Una escultura del siglo XVIII de San Anselmo, patrón del pueblo, se levanta en la terraza que domina la ciudad. El santo aparece alzando una mano. Un italiano que pasa no resiste la tentación de hacer un chiste: “Debe ser reciente, pues hace con la mano el saludo del fascio”. Es curioso que lo diga hoy, precisamente, cuando en muchas partes de Italia se está conmemorando el trigésimo aniversario de la liberación. El teólogo benedictino Anselmo nació en Aosta en 1033 y ocupó la silla arzobispal de Canterbury, antes de morir en esta ciudad en 1109.
Las calles están llenas de gente que entra y sale de los negocios donde se vende vino y la rosca de huevo. Por la mañana ha habido cortejos medievales. En la Catedral, las beatas hacen cola para contemplar el cuerpo momificado del santo, vestido de oro y blanco para la fiesta…
Al día siguiente nos encaminamos a Rieti, donde lo más bello son los monasterios y el paisaje que tanto le gustaba al Seráfico, San Francisco de Asís.

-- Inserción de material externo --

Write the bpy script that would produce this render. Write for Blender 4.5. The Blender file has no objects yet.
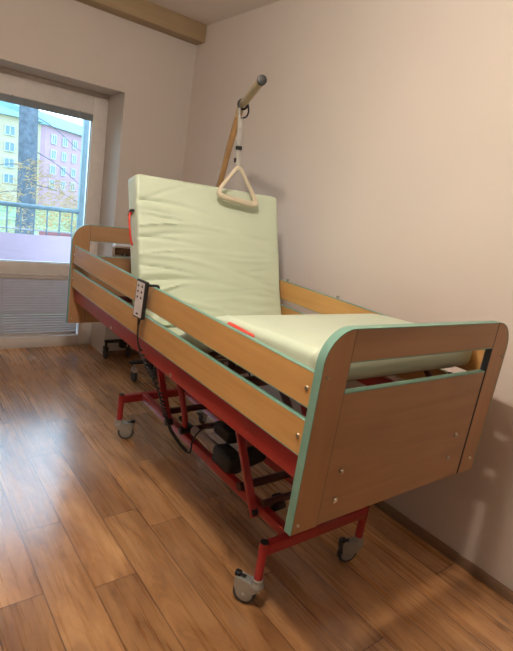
import bpy, bmesh, math, random
from mathutils import Vector, Matrix, Euler
random.seed(7)
scn = bpy.context.scene
col = scn.collection
TH = -0.014                      # the bed stands very slightly out of square with the room
XW, YB, ZC = 0.7865, 3.3157, 2.931
XL, YF = -2.45, -2.35
DOOR_Y = YB + 0.338

# ------------------------------------------------------------------ materials
MATS = {}
def nodes_of(name):
    m = bpy.data.materials.new(name); m.use_nodes = True
    nt = m.node_tree
    return m, nt, nt.nodes['Principled BSDF']
def N(nt, t, **kw):
    n = nt.nodes.new(t)
    for k, v in kw.items(): setattr(n, k, v)
    return n
def ramp(nt, fac, stops):
    r = N(nt, 'ShaderNodeValToRGB'); e = r.color_ramp.elements
    e[0].position, e[0].color = stops[0][0], (*stops[0][1], 1)
    e[1].position, e[1].color = stops[-1][0], (*stops[-1][1], 1)
    for p, c in stops[1:-1]:
        x = e.new(p); x.color = (*c, 1)
    nt.links.new(fac, r.inputs[0]); return r.outputs[0]
def coords(nt, scale=(1, 1, 1), kind='Object'):
    tc = N(nt, 'ShaderNodeTexCoord'); mp = N(nt, 'ShaderNodeMapping')
    mp.inputs['Scale'].default_value = scale
    nt.links.new(tc.outputs[kind], mp.inputs[0]); return mp.outputs[0]
def noise(nt, vec, scale, detail=3, rough=.55, dist=0):
    n = N(nt, 'ShaderNodeTexNoise')
    n.inputs['Scale'].default_value = scale; n.inputs['Detail'].default_value = detail
    n.inputs['Roughness'].default_value = rough; n.inputs['Distortion'].default_value = dist
    nt.links.new(vec, n.inputs['Vector']); return n.outputs['Fac']
def bump(nt, b, h, strength, dist=.01):
    x = N(nt, 'ShaderNodeBump'); x.inputs['Strength'].default_value = strength; x.inputs['Distance'].default_value = dist
    nt.links.new(h, x.inputs['Height']); nt.links.new(x.outputs[0], b.inputs['Normal'])
def simple(name, c, rough=.5, metal=0, var=.12, scale=12, bmp=0, bscale=60, spec=.5, coat=0):
    if name in MATS: return MATS[name]
    m, nt, b = nodes_of(name)
    v = coords(nt); f = noise(nt, v, scale)
    lo = tuple(max(0, x*(1-var)) for x in c); hi = tuple(min(1, x*(1+var)) for x in c)
    nt.links.new(ramp(nt, f, [(.3, lo), (.7, hi)]), b.inputs['Base Color'])
    b.inputs['Roughness'].default_value = rough; b.inputs['Metallic'].default_value = metal
    b.inputs['Specular IOR Level'].default_value = spec
    b.inputs['Coat Weight'].default_value = coat
    if bmp: bump(nt, b, noise(nt, v, bscale, 2), bmp)
    MATS[name] = m; return m
def beech(name, axis, c1, c2, rough=.42):
    m, nt, b = nodes_of(name)
    s = [26, 26, 26]; s[axis] = 1.6
    v = coords(nt, tuple(s)); f = noise(nt, v, 1.0, 5, .6, .4)
    v2 = coords(nt, (3, 3, 3)); f2 = noise(nt, v2, 1.0, 2)
    mid = tuple((a+d)/2 for a, d in zip(c1, c2))
    cA = ramp(nt, f, [(.25, c1), (.5, mid), (.75, c2)])
    mx = N(nt, 'ShaderNodeMix', data_type='RGBA', blend_type='MULTIPLY'); mx.inputs[0].default_value = .35
    nt.links.new(cA, mx.inputs[6]); nt.links.new(ramp(nt, f2, [(.3, (.72, .7, .68)), (.7, (1, 1, 1))]), mx.inputs[7])
    nt.links.new(mx.outputs[2], b.inputs['Base Color'])
    b.inputs['Roughness'].default_value = rough
    return m
def floor_mat():
    m, nt, b = nodes_of('oak plank laminate')
    L = nt.links
    tc = N(nt, 'ShaderNodeTexCoord'); sp = N(nt, 'ShaderNodeSeparateXYZ'); L.new(tc.outputs['Object'], sp.inputs[0])
    def M(op, a, bb=None, c=None):
        n = N(nt, 'ShaderNodeMath', operation=op)
        for i, x in enumerate((a, bb, c)):
            if x is None: continue
            if isinstance(x, (int, float)): n.inputs[i].default_value = x
            else: L.new(x, n.inputs[i])
        return n.outputs[0]
    PW, PL = .178, 1.075
    u = M('DIVIDE', M('ADD', sp.outputs['X'], .637 + 10*PW), PW)
    ci = M('FLOOR', u); fu = M('FRACT', u)
    wn = N(nt, 'ShaderNodeTexWhiteNoise', noise_dimensions='1D'); L.new(ci, wn.inputs['W'])
    off = M('MULTIPLY', wn.outputs['Value'], 3.7)
    for k, oy in ((7, .764), (8, 1.16), (9, .705), (10, 1.105), (11, .952)):
        is_k = M('COMPARE', ci, k, .1)
        off = M('ADD', M('MULTIPLY', off, M('SUBTRACT', 1, is_k)), M('MULTIPLY', is_k, oy/PL))
    w = M('ADD', M('SUBTRACT', M('DIVIDE', sp.outputs['Y'], PL), off), 20)
    ri = M('FLOOR', w); fw = M('FRACT', w)
    cb = N(nt, 'ShaderNodeCombineXYZ'); L.new(ci, cb.inputs[0]); L.new(ri, cb.inputs[1])
    wn2 = N(nt, 'ShaderNodeTexWhiteNoise', noise_dimensions='2D'); L.new(cb.outputs[0], wn2.inputs['Vector'])
    # grain: per plank shift
    sh = N(nt, 'ShaderNodeVectorMath', operation='MULTIPLY_ADD')
    L.new(wn2.outputs['Color'], sh.inputs[0]); sh.inputs[1].default_value = (7, 9, 5); L.new(tc.outputs['Object'], sh.inputs[2])
    mp = N(nt, 'ShaderNodeMapping'); mp.inputs['Scale'].default_value = (8, 2.1, 1); L.new(sh.outputs[0], mp.inputs[0])
    g1 = noise(nt, mp.outputs[0], 1.0, 6, .66, 1.6)
    mp2 = N(nt, 'ShaderNodeMapping'); mp2.inputs['Scale'].default_value = (6, 2.0, 1); L.new(sh.outputs[0], mp2.inputs[0])
    g2 = noise(nt, mp2.outputs[0], 1.0, 3, .5, .6)
    mp3 = N(nt, 'ShaderNodeMapping'); mp3.inputs['Scale'].default_value = (60, 2.2, 1); L.new(sh.outputs[0], mp3.inputs[0])
    g3 = noise(nt, mp3.outputs[0], 1.0, 2, .5)
    grain = ramp(nt, g1, [(.28, (.27, .12, .042)), (.43, (.49, .25, .098)), (.58, (.62, .34, .145)), (.8, (.72, .42, .195))])
    def mult(a, bcol, f):
        x = N(nt, 'ShaderNodeMix', data_type='RGBA', blend_type='MULTIPLY'); x.inputs[0].default_value = f
        L.new(a, x.inputs[6]); L.new(bcol, x.inputs[7]); return x.outputs[2]
    c = mult(grain, ramp(nt, wn2.outputs['Value'], [(0, (.72, .67, .63)), (.5, (.92, .90, .88)), (1, (1.15, 1.12, 1.08))]), .95)
    c = mult(c, ramp(nt, g2, [(.32, (.50, .43, .40)), (.58, (1, 1, 1))]), .65)
    c = mult(c, ramp(nt, g3, [(.3, (.8, .77, .75)), (.55, (1, 1, 1))]), .22)
    # knots
    mp4 = N(nt, 'ShaderNodeMapping'); mp4.inputs['Scale'].default_value = (4.5, 2.4, 1); L.new(sh.outputs[0], mp4.inputs[0])
    vo = N(nt, 'ShaderNodeTexVoronoi'); vo.inputs['Scale'].default_value = 1.0; L.new(mp4.outputs[0], vo.inputs['Vector'])
    c = mult(c, ramp(nt, vo.outputs['Distance'], [(.02, (.35, .27, .22)), (.1, (1, 1, 1))]), .75)
    # seams
    ex = M('MINIMUM', fu, M('SUBTRACT', 1, fu)); ey = M('MINIMUM', fw, M('SUBTRACT', 1, fw))
    sx = M('MULTIPLY', ex, PW); sy = M('MULTIPLY', ey, PL)
    e = M('MINIMUM', sx, sy)
    seam = ramp(nt, M('MULTIPLY', e, 100), [(.14, (.26, .2, .17)), (.36, (1, 1, 1))])
    c = mult(c, seam, .9)
    L.new(c, b.inputs['Base Color'])
    L.new(ramp(nt, g3, [(.3, (.24,)*3), (.7, (.34,)*3)]), b.inputs['Roughness'])
    b.inputs['Specular IOR Level'].default_value = .9
    b.inputs['Coat Weight'].default_value = .9; b.inputs['Coat Roughness'].default_value = .2; b.inputs['Coat IOR'].default_value = 1.65
    bump(nt, b, g3, .06, .002)
    return m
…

Fue en el Monasterio de Fonte Colombo, que domina una vista magnífica del valle donde, metido en una cueva y tras haber ayunado cuarenta días, escribió las reglas de la orden franciscana.
Al Monasterio de Greccio llegamos subiendo más de seiscientos metros, hasta una roca desde la cual se contempla Rieti y alrededores. La construcción del monasterio data de 1260, en el sitio en que el Santo de As ís celebr ó la navidad de 1223, diciendo la misa en un pesebre, entre un buey y un asno, e inaugurando así la tradición de los “nacimientos” o “belenes”. La gruta está decorada con frescos de la escuela de Giotto.